# [Description of the task]
Copy out each line that mentions the word "Write".

# [Task material]
==============================
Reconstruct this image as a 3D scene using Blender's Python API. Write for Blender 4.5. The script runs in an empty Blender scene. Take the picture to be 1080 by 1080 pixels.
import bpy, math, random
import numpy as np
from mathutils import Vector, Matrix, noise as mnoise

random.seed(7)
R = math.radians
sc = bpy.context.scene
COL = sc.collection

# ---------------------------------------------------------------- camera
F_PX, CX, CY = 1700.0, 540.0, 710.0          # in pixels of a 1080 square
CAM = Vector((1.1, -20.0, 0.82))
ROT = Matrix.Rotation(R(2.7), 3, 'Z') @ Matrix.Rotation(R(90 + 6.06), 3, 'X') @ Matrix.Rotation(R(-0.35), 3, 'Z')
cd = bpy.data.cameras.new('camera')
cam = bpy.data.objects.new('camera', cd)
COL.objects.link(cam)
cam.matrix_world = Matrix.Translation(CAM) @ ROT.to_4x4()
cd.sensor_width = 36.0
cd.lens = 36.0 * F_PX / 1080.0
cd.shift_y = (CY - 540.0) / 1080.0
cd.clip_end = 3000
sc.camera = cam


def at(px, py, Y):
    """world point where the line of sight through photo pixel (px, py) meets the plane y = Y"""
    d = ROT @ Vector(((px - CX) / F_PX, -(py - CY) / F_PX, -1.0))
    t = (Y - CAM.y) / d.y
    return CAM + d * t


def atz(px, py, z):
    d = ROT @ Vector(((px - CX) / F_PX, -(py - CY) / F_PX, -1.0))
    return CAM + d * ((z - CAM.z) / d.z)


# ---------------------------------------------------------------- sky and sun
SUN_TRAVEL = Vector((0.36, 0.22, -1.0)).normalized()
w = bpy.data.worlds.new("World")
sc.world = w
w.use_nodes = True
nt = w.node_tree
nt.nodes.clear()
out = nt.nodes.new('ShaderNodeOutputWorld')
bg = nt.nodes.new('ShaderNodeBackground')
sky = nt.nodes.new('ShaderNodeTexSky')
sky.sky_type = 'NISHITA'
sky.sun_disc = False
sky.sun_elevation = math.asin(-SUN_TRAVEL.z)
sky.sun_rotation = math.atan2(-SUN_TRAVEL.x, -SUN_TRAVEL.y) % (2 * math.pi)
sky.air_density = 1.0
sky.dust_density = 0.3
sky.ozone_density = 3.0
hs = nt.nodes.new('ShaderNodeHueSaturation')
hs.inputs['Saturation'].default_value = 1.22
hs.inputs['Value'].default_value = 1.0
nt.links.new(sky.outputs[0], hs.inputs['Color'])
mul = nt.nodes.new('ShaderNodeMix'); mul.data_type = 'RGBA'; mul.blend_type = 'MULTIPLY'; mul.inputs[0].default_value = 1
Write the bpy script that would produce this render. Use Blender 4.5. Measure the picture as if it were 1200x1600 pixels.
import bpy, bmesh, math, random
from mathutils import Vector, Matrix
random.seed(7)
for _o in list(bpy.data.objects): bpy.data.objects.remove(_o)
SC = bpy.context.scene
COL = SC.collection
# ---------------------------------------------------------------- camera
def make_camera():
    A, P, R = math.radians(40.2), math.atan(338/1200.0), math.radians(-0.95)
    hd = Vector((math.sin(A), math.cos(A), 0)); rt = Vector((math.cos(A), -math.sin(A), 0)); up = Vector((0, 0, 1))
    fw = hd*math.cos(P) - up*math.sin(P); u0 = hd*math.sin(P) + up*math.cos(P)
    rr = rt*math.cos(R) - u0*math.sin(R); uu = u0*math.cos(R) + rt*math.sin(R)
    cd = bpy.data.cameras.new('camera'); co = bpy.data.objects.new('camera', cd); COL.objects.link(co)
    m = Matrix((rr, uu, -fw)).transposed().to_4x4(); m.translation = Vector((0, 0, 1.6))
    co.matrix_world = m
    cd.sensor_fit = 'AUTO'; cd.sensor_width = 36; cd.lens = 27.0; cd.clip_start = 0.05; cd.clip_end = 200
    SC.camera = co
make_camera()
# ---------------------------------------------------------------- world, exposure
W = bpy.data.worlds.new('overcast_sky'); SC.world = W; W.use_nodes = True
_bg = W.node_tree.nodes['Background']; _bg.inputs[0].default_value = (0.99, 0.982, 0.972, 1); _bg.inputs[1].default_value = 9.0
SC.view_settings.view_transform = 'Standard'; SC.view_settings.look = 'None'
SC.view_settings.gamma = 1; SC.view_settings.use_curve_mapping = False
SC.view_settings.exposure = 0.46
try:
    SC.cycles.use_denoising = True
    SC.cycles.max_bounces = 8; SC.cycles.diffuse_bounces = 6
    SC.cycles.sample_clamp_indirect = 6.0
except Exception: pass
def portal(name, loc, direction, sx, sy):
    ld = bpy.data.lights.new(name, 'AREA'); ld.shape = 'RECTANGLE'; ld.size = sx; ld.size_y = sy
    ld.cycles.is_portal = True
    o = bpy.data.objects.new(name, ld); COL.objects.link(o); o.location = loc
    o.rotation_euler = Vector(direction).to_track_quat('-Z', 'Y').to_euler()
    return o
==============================
# [Answer to this task]
Reconstruct this image as a 3D scene using Blender's Python API. Write for Blender 4.5. The script runs in an empty Blender scene. Take the picture to be 1080 by 1080 pixels.
Write the bpy script that would produce this render. Use Blender 4.5. Measure the picture as if it were 1200x1600 pixels.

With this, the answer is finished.